DMA1というコントローラのIO側のバスは、APB1という周辺装置用の第1のバスのみに接続されています。このAPB1というバスに何が接続されているのかと調べてみると、タイマとシリアルポートといったものの「総数チャネル数の半分くらい」が接続してました。DMA1のもう一方のバスは、SRAMとFlashのデータアクセスポート(プログラムのフェッチに使われるポートとは別)に接続しています。DMA1を使えば、APB1につながった周辺装置とメモリとの間でデータを転送できるということになります。
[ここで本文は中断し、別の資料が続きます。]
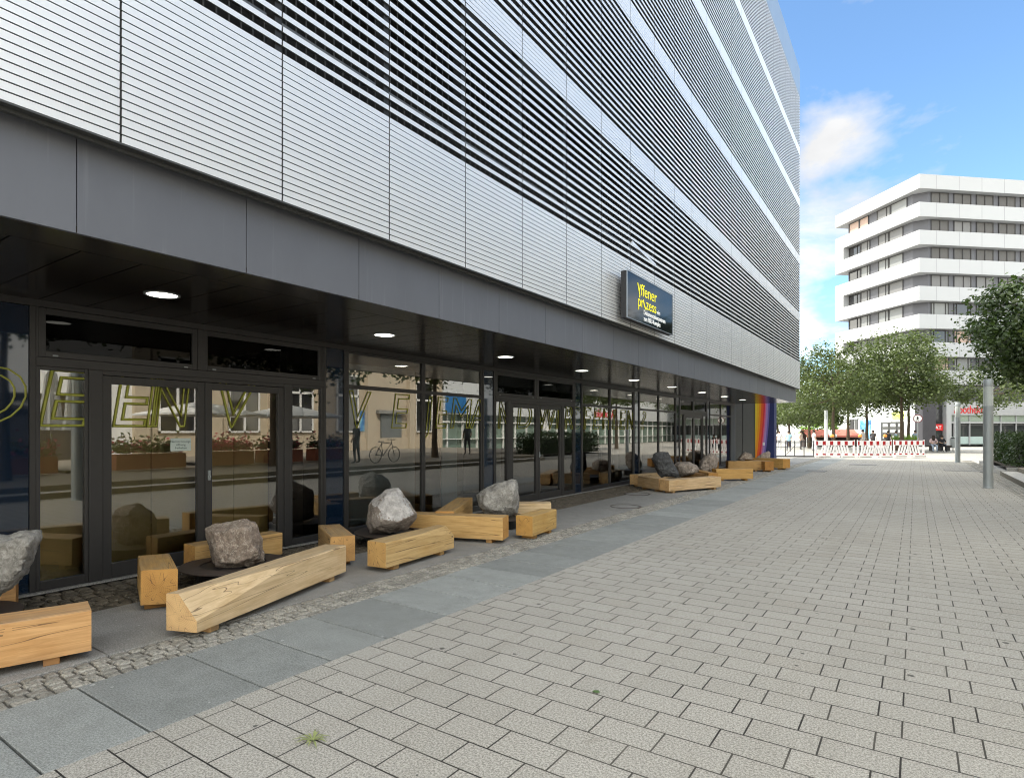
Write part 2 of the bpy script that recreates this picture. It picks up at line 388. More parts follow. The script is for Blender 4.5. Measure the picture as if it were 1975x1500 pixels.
# ================================================================== THE GARAGE BUILDING WITH LOUVRED FACADE
XG, XF, XS = -7.13, -4.50, -4.33
YE = 29.475; YB = 1.76-1.205*7
GB = empty('garage_building', (XF, 10, 0), 0, 'long grey multi-storey building clad in white aluminium louvres above a dark glazed ground floor', 'building')
# louvre panels (one mesh shared by every bay)
PIT, HS, Z0 = .0585, .0448, 3.505
def louvres(zmin, zmax):
    m = MB(); k = 0
    while True:
        z = Z0+k*PIT
        if z > 16.66: break
        band = any(zb-.02 <= z < zb+6*PIT-.02 for zb in (6.60, 9.18, 11.76, 14.10))
        HS = .048 if (k <= 20 or band) else .0425
        if (k <= 20 or band or k % 2 == 0) and zmin <= z < zmax:
            y0, y1 = .007, 1.198; xo = 0.0
            vs = [(-.022,y0,z+.004),(-.004,y0,z),(-.004,y1,z),(-.022,y1,z+.004),(-.020,y0,z+HS),(xo,y0,z+HS),(xo,y1,z+HS),(-.020,y1,z+HS)]
            m.add(vs, [(3,2,1,0),(4,5,6,7),(0,1,5,4),(2,3,7,6),(3,0,4,7)], 1); m.add(vs, [(1,2,6,5)], 0)
        k += 1
    return m
lm = louvres(0, 99)
me0 = None
nb = 30
for i in range(nb):
    y0 = YB+1.205*i
    if me0 is None:
        o = lm.build('louvre_panel', [M_SLAT, plain('louvre_shaded_side', (.16,.165,.165), .6)], GB, world=False); me0 = o.data  # second slot paints shade onto every slat face but the front
    else:
        o = bpy.data.objects.new('louvre_panel', me0); COL.objects.link(o); o.parent = GB
    o.location = (XS-GB.location.x, y0-GB.location.y, 0)
m = MB()
for i in range(nb+1):
    y = YB+1.205*i
    m.box(XS-.14, XS-.024, y-.055, y+.012, 3.52, 16.7)
m.build('louvre_post', plain('dark_post', (.02,.021,.022), .6), GB)
m = MB(); m.box(XS-.16, XS-.145, YB, YE-.05, 3.53, 4.72); m.build('louvre_backing', M_SHADOWGAP, GB)  # black sheet added behind the dense slats to deepen the shadow in their gaps
m = MB()
for i in range(nb):
    y0 = YB+1.205*i; m.box(XS-.06, XS, y0+.003, y0+1.202, 16.70, 17.97)
m.build('parapet', M_PARAPET, GB, bevel=.004)
m = MB(); m.box(XS-.10, XS-.062, YB, YE, 3.47, 3.503); m.box(XS-.075, XS-.004, YB, YE, 3.492, 3.503)
m.build('louvre_rail', plain('rail_dark', (.06,.062,.06), .5, .2), GB)
# the garage behind the louvres: deck edges, parapets and a dark interior
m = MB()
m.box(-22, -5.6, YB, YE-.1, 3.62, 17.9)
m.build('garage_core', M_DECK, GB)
m = MB()
for zf in (3.66, 6.62, 9.20, 11.78, 14.12): m.box(-5.6, -4.62, YB, YE-.14, zf, zf+.28)
m.build('deck_edge', plain('deck_concrete', (.05,.052,.053), .8), GB)
m = MB()
for zf in (4.95, 5.28, 7.7, 8.0, 10.3, 10.6, 12.8, 13.1):
    m.box(-4.86, -4.80, YB, YE-.2, zf, zf+.06)
m.build('handrail', M_RAIL, GB)
m = MB()      # wire mesh infill behind the rails
y = YB
while y < 12:
    m.box(-4.835, -4.825, y, y+.012, 4.0, 6.5); y += .11
m.build('rail_mesh', plain('mesh_wire', (.07,.07,.07), .6), GB)
M = Matrix.Translation((XS-.03, 10.9, 5.02)) @ Matrix.Rotation(R(-7), 4, 'X')
m = MB(); m.box(-.012, .03, -.62, .60, -.024, .024, 0, M); m.build('loose_slat', M_SLAT, GB)
# end elevation
m = MB(); m.box(-22, -4.42, YE-.02, YE, 3.51, 16.7); m.box(-22, XS-.062, YE-.03, YE-.002, 16.72, 17.96); m.build('end_wall', M_FASC, GB)
m = MB(); m.box(-22, XS-.1, YB, YE-.04, 17.9, 17.95); m.build('roof', plain('roof_felt', (.12,.12,.12), .9), GB)
# fascia panels
mf = MB(); y = 1.57-1.178*7
while y < YE-.05:
    y1 = min(y+1.178, YE-.02)
    mf.box(XF-.03, XF, y+.0035, y1-.0035, 2.885, 3.62); y += 1.178
mf.build('fascia_panel', M_FASC, GB)
m = MB(); m.box(XF-.10, XF-.032, YB, YE-.05, 2.90, 3.62); m.build('fascia_backing', M_SHADOWGAP, GB)
m = MB(); m.box(XF-.02, XS-.12, YB, YE-.03, 3.625, 3.65); m.build('slot_cover', M_SHADOWGAP, GB)
# soffit: edge strip and crosswise sheets with open joints
m = MB(); y = YB
while y < YE-.1:
    y1 = min(y+2.36, YE-.06); m.box(-4.945, XF-.002, y+.003, y1-.003, 2.892, 2.93); y += 2.36
y = 1.35-.405*20
while y < YE-.1:
    y1 = min(y+.405, YE-.06); m.box(XG-.02, -4.955, y+.006, y1-.006, 2.892, 2.93); y += .405
m.build('soffit', M_SOFF, GB)
m = MB(); m.box(XG-.1, XF-.1, YB, YE-.06, 2.932, 2.96); m.build('soffit_backing', M_SHADOWGAP, GB)
# ------------------------------------------------------------------ glazed ground floor
DY = 3.84
cols = [1.93+DY*(i) for i in range(-2, 8)]
def bar(m, y0, y1, z0, z1, x0=XG-.07, x1=XG): m.box(x0, x1, y0, y1, z0, z1)
fr = MB()
bar(fr, YB, 28.9, 2.825, 2.89, XG-.10, XG+.012)
fr.build('head_rail', M_FRAME, GB)
def pane(y0, y1, z0, z1, parent, mt=None, x=XG-.035):
    q = MB(); q.quad((x,y0,z0),(x,y1,z0),(x,y1,z1),(x,y0,z1)); return q.build('pane', mt or M_GLASS, parent)
def ring(m, y0, y1, z0, z1, w=.05, wb=None, x0=XG-.07, x1=XG-.004):
    wb = wb or w
    m.box(x0, x1, y0, y0+w, z0, z1); m.box(x0, x1, y1-w, y1, z0, z1)
    m.box(x0, x1, y0+w, y1-w, z1-w, z1); m.box(x0, x1, y0+w, y1-w, z0, z0+wb)
for c in cols:
    m = MB(); m.box(XG-.05, XG-.02, c-.165, c+.165, .0, 2.82); m.build('column_panel', M_BLUE, GB)
    m = MB(); m.box(XG-.09, XG, c-.215, c-.168, 0, 2.823); m.box(XG-.09, XG, c+.168, c+.215, 0, 2.823); m.build('column_trim', M_FRAME, GB)
kinds = {0:'W',1:'D',2:'D',3:'W',4:'D',5:'W',6:'W',7:'D',8:'W'}
for i, (c0, c1) in enumerate(zip(cols, cols[1:])):
    y0, y1 = c0+.217, c1-.217
    if kinds[i] == 'D':
        o = y0-.10
        yl, p0, p1, pm, p2, p3 = y0, o+.55, o+.68, o+1.775, o+2.86, o+2.96
        # transom lights
        ymid = (p0+.02+p3-.02)/2-.04
        for a, b in ((y0+.02, ymid-.03), (ymid+.03, y1-.02)):
            m = MB(); ring(m, a, b, 2.335, 2.822, .062); t = m.build('transom_window', M_FRAME, GB, bevel=.004)
            pane(a+.05, b-.05, 2.39, 2.765, t, M_GLASSD)
            q = MB()
            for yy in (a+.14, b-.14): q.box(XG-.004, XG+.004, yy-.022, yy+.022, 2.348, 2.362)
            q.build('hinge', M_STEEL, t)
        m = MB(); bar(m, ymid-.029, ymid+.029, 2.335, 2.822); bar(m, y0+.002, y0+.019, 2.335, 2.822); bar(m, y1-.019, y1-.002, 2.335, 2.822); bar(m, y0+.002, y1-.002, 2.245, 2.330, XG-.08, XG+.004)
        m.build('transom', M_FRAME, GB)
        # side lights
        for a, b in ((y0+.002, p0), (p3, y1-.002)):
            m = MB(); ring(m, a, b, .02, 2.243, .035, .09); t = m.build('side_light', M_FRAME, GB, bevel=.004)
            pane(a+.03, b-.03, .1, 2.22, t)
        m = MB(); bar(m, p0+.002, p1-.004, .0, 2.243, XG-.10, XG+.006); bar(m, p2+.004, p3-.002, 0, 2.243, XG-.10, XG+.006); bar(m, p1-.002, p2+.002, 2.195, 2.243, XG-.09, XG+.004)
        m.build('door_frame', M_FRAME, GB, bevel=.004)
        for a, b, sgn in ((p1, pm-.004, 1), (pm+.004, p2, -1)):
            m = MB(); ring(m, a, b, .02, 2.19, .085, .16, XG-.075, XG-.006); t = m.build('glass_door', M_FRAME, GB, bevel=.004)
            pane(a+.08, b-.08, .17, 2.12, t)
            if sgn == -1:
                q = MB(); q.box(XG-.006, XG+.010, a+.028, a+.058, 1.0, 1.12, 0); q.box(XG+.010, XG+.03, a+.036, a+.050, 1.03, 1.06, 0); q.build('lock', M_STEEL, t, bevel=.003)
    else:
        ym = (y0+y1)/2
        for a, b in ((y0+.002, ym-.002), (ym+.002, y1-.002)):
            m = MB(); ring(m, a, b, .02, 2.822, .04, .10); m.box(XG-.07, XG-.006, a+.04, b-.04, 2.25, 2.31)
            t = m.build('shop_window', M_FRAME, GB, bevel=.004)
            pane(a+.035, b-.035, .11, 2.79, t)
m = MB(); bar(m, YB, 28.95, 0, .018, XG-.16, XG+.05); m.build('threshold', M_KERB, GB)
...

DMA2というもう一つのコントローラのIO側のバスは、APB2という周辺装置用の第2のバスに接続するとともに、SRAMとFlashのデータアクセスポート、そしてAHB1とAHB2という2つのAHB(APBよりCPUに近いところの高速なシステムバス)というバスを介しても周辺装置に接続しています。APB2には、APB1に接続していなかった残りのタイマやシリアルポートが接続されています。AHB2にはUSBなどAPBに接続されていない周辺装置が接続されています。それに加えて、AHB1の先には、両APBバスへの「ブリッジ」(先ほどのDMAとの経路とは別なもの。CPUが周辺装置を直接読み書きする場合に使用される)まで接続しているのです。DMA1のIOバスとはエライ違い。また、DMA1のメモリ側のバスはメモリにしかつながっていなかったのですが、DMA2のそれはメモリだけでなくAHB1、AHB2にも接続しております。

同じDMACといっても、ちんまりとAPB1バス接続の周辺装置のみにサービスするだけのDMA1と、なにか「可能性」が大きいDMA2では、できることが大分違うように思います。その上、よくよくFigure.3を見ると、周辺バスと言ってもAPB1とAPB2ではその速度も違うじゃありませんか(APB2の方がクロック速度が速い。)APB1はどちらかというと電気を食わないように「ゆるゆると」動かす味付けに見えます。

このような非対称性が現れる場所は、MCUにはよくある、と申し上げておきましょう。ソフトウエア的は美しく全てを対称的にした方がよろしいのでしょうが、なけなしのリソースをそれぞれ「個性的」な装置に振り分けねばならないMCUでは、配分もシビアと。それを汲み取って利用することが必須であるのでした。